Hyper Local Food For All
What is Fleet Farming?
Fleet Farming, a non-profit program under IDEAS For Us, redefines urban spaces by transforming underused lawns into biodiverse, sustainable gardens and edible landscapes. This initiative is committed to boosting local food access and nurturing resilient communities through urban agriculture.
- Mission: Empowering all generations to increase local food accessibility by growing their own food.
- Vision: Building connected, healthy communities and localized food systems that foster harmony with the environment.
Fleet Farming turns residential lawns, school grounds, community centers, and affordable housing spaces into productive edible gardens. Additionally, we offer services to local businesses and individuals through our Community Farming Initiative and Edible Landscapes garden installations, working collectively to create a sustainable food cycle.




The History of Fleet Farming
The Start of Fleet Farming
Fleet Farming began with a simple idea presented at The IDEAS Hive in December 2013 to “grow food and not lawns”. John Rife, a local entrepreneur and owner of East End Market, stood before a gathering of community members at this monthly design-thinking workshop and proposed a radical concept: what if Orlando could transform wasteful manicured lawns into productive farmland?
From Workshop to Movement
Over the following months, IDEAS For Us volunteers worked to prototype and then refine the Fleet Farming concept into an actionable program. What made this model revolutionary was its response to both environmental and social challenges: conventional monoculture farming was devastating the environment, while cities lacked agriculturally zoned land for food production The solution? A sharecropping model that would repurpose the most underutilized urban space—residential lawns and then farm them with volunteers going from lawn to lawn by bicycle.
By February 2014, volunteers launched the pilot program by converting five homeowner lawns into “farmlettes”. Soon more and more passionate community members who believed in the vision, put in the work in the Florida heat to begin growing food.The timing proved fortuitous. Orlando had recently passed a groundbreaking ordinance allowing residents to dedicate up to 70% of their front yards to edible crops, making the city one of the first in the United States to embrace urban agriculture so boldly.
Built by Believers
What happened next showcased the power of grassroots organizing. By summer 2014, the Healthy Central Florida Foundation awarded Fleet Farming a $5,000 grant to expand. By January 2015, additional grants totaling $10,000 came from 1% For the Planet and the Clif Bar Foundation. By August 2015, Fleet Farming was operating 15 farmlettes and had sold over $7,000 in produce.

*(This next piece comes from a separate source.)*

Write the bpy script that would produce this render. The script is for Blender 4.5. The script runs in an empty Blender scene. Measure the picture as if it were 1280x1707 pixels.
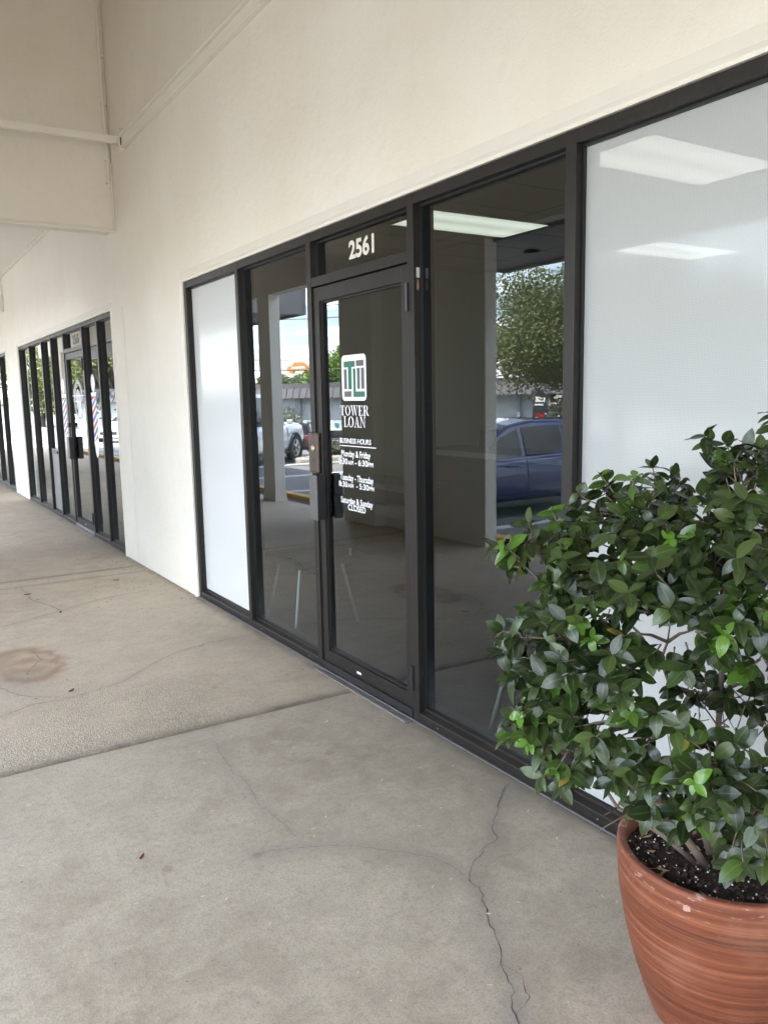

Remarkably, without even counting the grants, Fleet Farming recouped all startup costs in its first year and turned a profit.

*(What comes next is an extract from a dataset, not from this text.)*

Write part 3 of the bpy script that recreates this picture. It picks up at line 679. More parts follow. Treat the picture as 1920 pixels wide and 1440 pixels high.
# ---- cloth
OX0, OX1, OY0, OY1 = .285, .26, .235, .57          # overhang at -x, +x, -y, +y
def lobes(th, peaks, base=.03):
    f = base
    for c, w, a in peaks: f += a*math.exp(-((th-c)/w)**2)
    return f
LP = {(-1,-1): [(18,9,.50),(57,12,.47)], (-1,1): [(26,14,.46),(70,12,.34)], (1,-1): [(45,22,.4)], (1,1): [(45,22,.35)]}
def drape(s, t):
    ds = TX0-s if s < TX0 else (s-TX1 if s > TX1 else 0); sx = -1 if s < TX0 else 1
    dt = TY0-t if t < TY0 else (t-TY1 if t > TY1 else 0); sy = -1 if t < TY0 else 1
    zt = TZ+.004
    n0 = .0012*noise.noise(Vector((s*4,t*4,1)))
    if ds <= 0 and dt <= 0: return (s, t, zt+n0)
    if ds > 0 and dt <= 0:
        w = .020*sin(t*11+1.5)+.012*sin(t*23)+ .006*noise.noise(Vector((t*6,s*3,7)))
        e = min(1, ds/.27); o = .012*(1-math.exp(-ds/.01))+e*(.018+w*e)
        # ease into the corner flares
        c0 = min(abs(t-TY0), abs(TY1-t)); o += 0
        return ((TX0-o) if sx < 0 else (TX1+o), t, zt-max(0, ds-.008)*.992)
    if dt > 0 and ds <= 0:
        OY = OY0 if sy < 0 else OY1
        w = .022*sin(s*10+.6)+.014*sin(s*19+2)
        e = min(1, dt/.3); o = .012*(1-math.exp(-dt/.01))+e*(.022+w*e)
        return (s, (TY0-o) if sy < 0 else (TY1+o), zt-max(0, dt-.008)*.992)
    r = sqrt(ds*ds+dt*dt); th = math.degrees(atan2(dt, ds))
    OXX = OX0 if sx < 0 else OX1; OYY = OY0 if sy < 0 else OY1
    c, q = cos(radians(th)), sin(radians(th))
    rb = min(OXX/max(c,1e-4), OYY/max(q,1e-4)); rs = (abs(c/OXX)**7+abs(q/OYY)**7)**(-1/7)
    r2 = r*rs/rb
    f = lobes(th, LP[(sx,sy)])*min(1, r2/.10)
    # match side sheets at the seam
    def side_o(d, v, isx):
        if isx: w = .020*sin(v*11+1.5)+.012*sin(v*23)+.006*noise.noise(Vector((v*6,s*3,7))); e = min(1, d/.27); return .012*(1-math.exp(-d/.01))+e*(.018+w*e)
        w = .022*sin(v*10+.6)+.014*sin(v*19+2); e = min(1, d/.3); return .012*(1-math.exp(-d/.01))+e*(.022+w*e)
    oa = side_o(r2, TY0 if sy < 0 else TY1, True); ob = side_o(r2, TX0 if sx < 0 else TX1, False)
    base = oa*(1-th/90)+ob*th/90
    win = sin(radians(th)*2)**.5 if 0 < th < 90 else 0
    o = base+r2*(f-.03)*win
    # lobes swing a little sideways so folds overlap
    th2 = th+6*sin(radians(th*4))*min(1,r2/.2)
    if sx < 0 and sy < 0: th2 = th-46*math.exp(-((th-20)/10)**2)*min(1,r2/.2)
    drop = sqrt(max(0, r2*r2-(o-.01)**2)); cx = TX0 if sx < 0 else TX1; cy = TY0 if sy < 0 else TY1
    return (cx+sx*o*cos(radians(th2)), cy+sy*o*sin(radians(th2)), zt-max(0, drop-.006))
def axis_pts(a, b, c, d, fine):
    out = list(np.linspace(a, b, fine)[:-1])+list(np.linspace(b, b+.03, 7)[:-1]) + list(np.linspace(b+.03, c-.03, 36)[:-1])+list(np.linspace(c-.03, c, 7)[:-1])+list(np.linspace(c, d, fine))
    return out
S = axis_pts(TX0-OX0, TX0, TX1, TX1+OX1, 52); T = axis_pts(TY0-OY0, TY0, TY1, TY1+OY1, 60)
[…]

But the real measure of success wasn’t financial—it was human. Over 300 lawns were donated in the first two years, creating a waiting list of homeowners eager to participate. A 91-year-old woman donated her yard, saying she couldn’t tend to a garden anymore but desperately wanted to see someone else do it. Volunteers from local schools worked alongside millennials during monthly “Swarm Rides”or community bike events where volunteers pedaled from farmlette to farmlette, harvesting produce and delivering it to local farmers’ markets and restaurants within a three-mile radius.

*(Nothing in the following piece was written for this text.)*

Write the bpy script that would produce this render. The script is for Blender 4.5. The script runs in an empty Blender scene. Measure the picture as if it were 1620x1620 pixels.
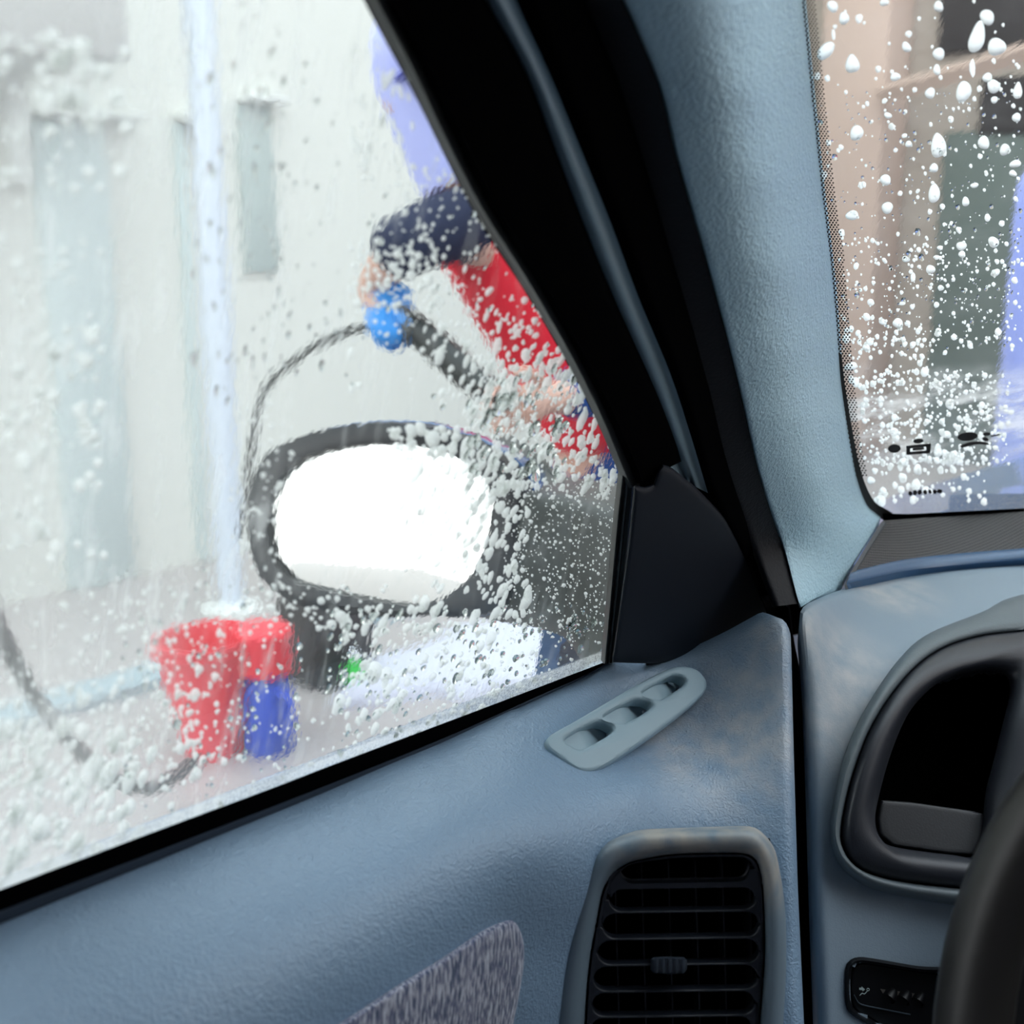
import bpy, bmesh, math, random
import numpy as np
from mathutils import Vector, Matrix
random.seed(7); rng = np.random.default_rng(11)
S = bpy.context.scene; COL = S.collection
# ------------------------------------------------------------------ camera
YAW, PITCH, FPX = math.radians(43.6), math.radians(13.0), 1956.0
EYE = np.array([0, 0, 1.15])
cam = bpy.data.cameras.new('camera'); co = bpy.data.objects.new('camera', cam); COL.objects.link(co)
cam.sensor_width = 36; cam.lens = 36 * FPX / 1620; cam.clip_start = .02; cam.clip_end = 200
co.location = EYE; co.rotation_euler = (math.pi/2 - PITCH, 0, YAW); S.camera = co
cam.dof.use_dof = True; cam.dof.focus_distance = .70; cam.dof.aperture_fstop = 8.0
# ------------------------------------------------------------------ world, exposure
S.view_settings.view_transform = 'Standard'; S.view_settings.look = 'None'
S.view_settings.gamma = 1; S.view_settings.use_curve_mapping = False
S.view_settings.exposure = 0.70
W = bpy.data.worlds.new('overcast_sky'); S.world = W; W.use_nodes = True
wn = W.node_tree; wn.nodes.clear()
_o = wn.nodes.new('ShaderNodeOutputWorld'); _b = wn.nodes.new('ShaderNodeBackground')
_t = wn.nodes.new('ShaderNodeTexCoord'); _s = wn.nodes.new('ShaderNodeSeparateXYZ'); _r = wn.nodes.new('ShaderNodeValToRGB')
wn.links.new(_t.outputs['Generated'], _s.inputs[0]); wn.links.new(_s.outputs['Z'], _r.inputs[0])
_r.color_ramp.elements[0].position = 0; _r.color_ramp.elements[0].color = (.97, .98, 1, 1)
_r.color_ramp.elements[1].position = 1; _r.color_ramp.elements[1].color = (.82, .92, 1, 1)
wn.links.new(_r.outputs[0], _b.inputs[0]); _b.inputs[1].default_value = 2.35
wn.links.new(_b.outputs[0], _o.inputs[0])
S.cycles.max_bounces = 14; S.cycles.transmission_bounces = 12; S.cycles.transparent_max_bounces = 16
S.cycles.diffuse_bounces = 4; S.cycles.glossy_bounces = 4
S.cycles.caustics_refractive = True; S.cycles.caustics_reflective = False; S.cycles.blur_glossy = 0.6
S.cycles.sample_clamp_indirect = 4.0
# ------------------------------------------------------------------ projection helpers: a sight line met with a real surface
F_ = np.array([-math.sin(YAW)*math.cos(PITCH), math.cos(YAW)*math.cos(PITCH), -math.sin(PITCH)])
R_ = np.array([math.cos(YAW), math.sin(YAW), 0.0]); U_ = np.cross(R_, F_)
def ray(x, y):
    x = np.asarray(x, float); y = np.asarray(y, float)
    return F_ + R_*((x-810)/FPX)[..., None] + U_*((810-y)/FPX)[..., None]
def P(x, y, t): return EYE + ray(x, y)*np.asarray(t, float)[..., None]
def tX(x, y, v): return float(v/ray(x, y)[0])
def tZ(x, y, v): return float((v-1.15)/ray(x, y)[2])
class Plane:
    def __init__(s, p, n): s.p = np.array(p, float); n = np.array(n, float); s.n = n/np.linalg.norm(n)
    def __call__(s, x, y): return ((s.p-EYE)@s.n)/(ray(x, y)@s.n)
    def off(s, d): return Plane(s.p+s.n*d, s.n)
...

By 2015, Fleet Farming’s success in Orlando’s Audubon Park neighborhood led to new branches, first in West Oakland, California, then in Jacksonville, Florida. The organization received over 750 requests to open Fleet Farming programs in communities across the United States and in 20 countries worldwide. Fleet Farming gained international recognition, including a National Geographic documentary and NBC Nightly News coverage highlighting it as a solution to the local food crisis. Today, Fleet Farming continues to proudly grow food and not lawns.




Early Beginnings
Fleet Farming was built on the hard work and dedication of volunteers, staff, donors, and community members who believed in its mission from day one. From digging in the Florida heat to rallying support, every step forward has been a team effort. What started as a small idea has grown into a movement, thanks to the collective passion of those who made it possible.